MEDIA RELATIONS OFFICE
JET PROPULSION LABORATORY
CALIFORNIA INSTITUTE OF TECHNOLOGY
NATIONAL AERONAUTICS AND SPACE ADMINISTRATION
PASADENA, CALIF. 91109. TELEPHONE (818) 354-5011
http://www.jpl.nasa.gov
Mars Polar Lander Mission Status
December 22, 1999
Flight controllers for Mars Polar Lander are continuing to
work through their fault-tree scenarios in their ongoing attempts
to communicate with the spacecraft. Chances of recovering the
lander remain remote.
Team members plan to continue looking for a signal from the
lander through mid-January, and at that point they will be in a
position of having exhausted all possible recovery modes.
Late last week, NASA’s orbiting Mars Global Surveyor
spacecraft began an imaging campaign to look for evidence of the
lander, parachute or aeroshell. So far, nothing has been
detected.
The Jet Propulsion Laboratory has appointed a special review
board to evaluate the apparent loss of Mars Polar Lander and the
Deep Space 2 microprobes. The board will attempt to determine
the possible root causes for these losses and identify actions
needed to assure success in future Mars landings.

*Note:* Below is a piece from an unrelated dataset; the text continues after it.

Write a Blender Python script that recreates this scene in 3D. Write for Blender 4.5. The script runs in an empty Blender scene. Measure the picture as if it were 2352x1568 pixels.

The 12-member JPL board will be chaired by John Casani and
is made up of members from JPL, Caltech, other NASA centers and
industry. The findings of the board will be presented in a
written report due by March 3, 2000. The board will offer its
cooperation and assistance to related NASA efforts including the
agency’s Mars Program Independent Assessment Team.
Mars Polar Lander is part of a series of missions in a long-
term program of Mars exploration managed by JPL for NASA’s Office
of Space Science, Washington, D.C. JPL’s industrial partner is
Lockheed Martin Astronautics, Denver. JPL is a division of the
California Institute of Technology, Pasadena, Calif.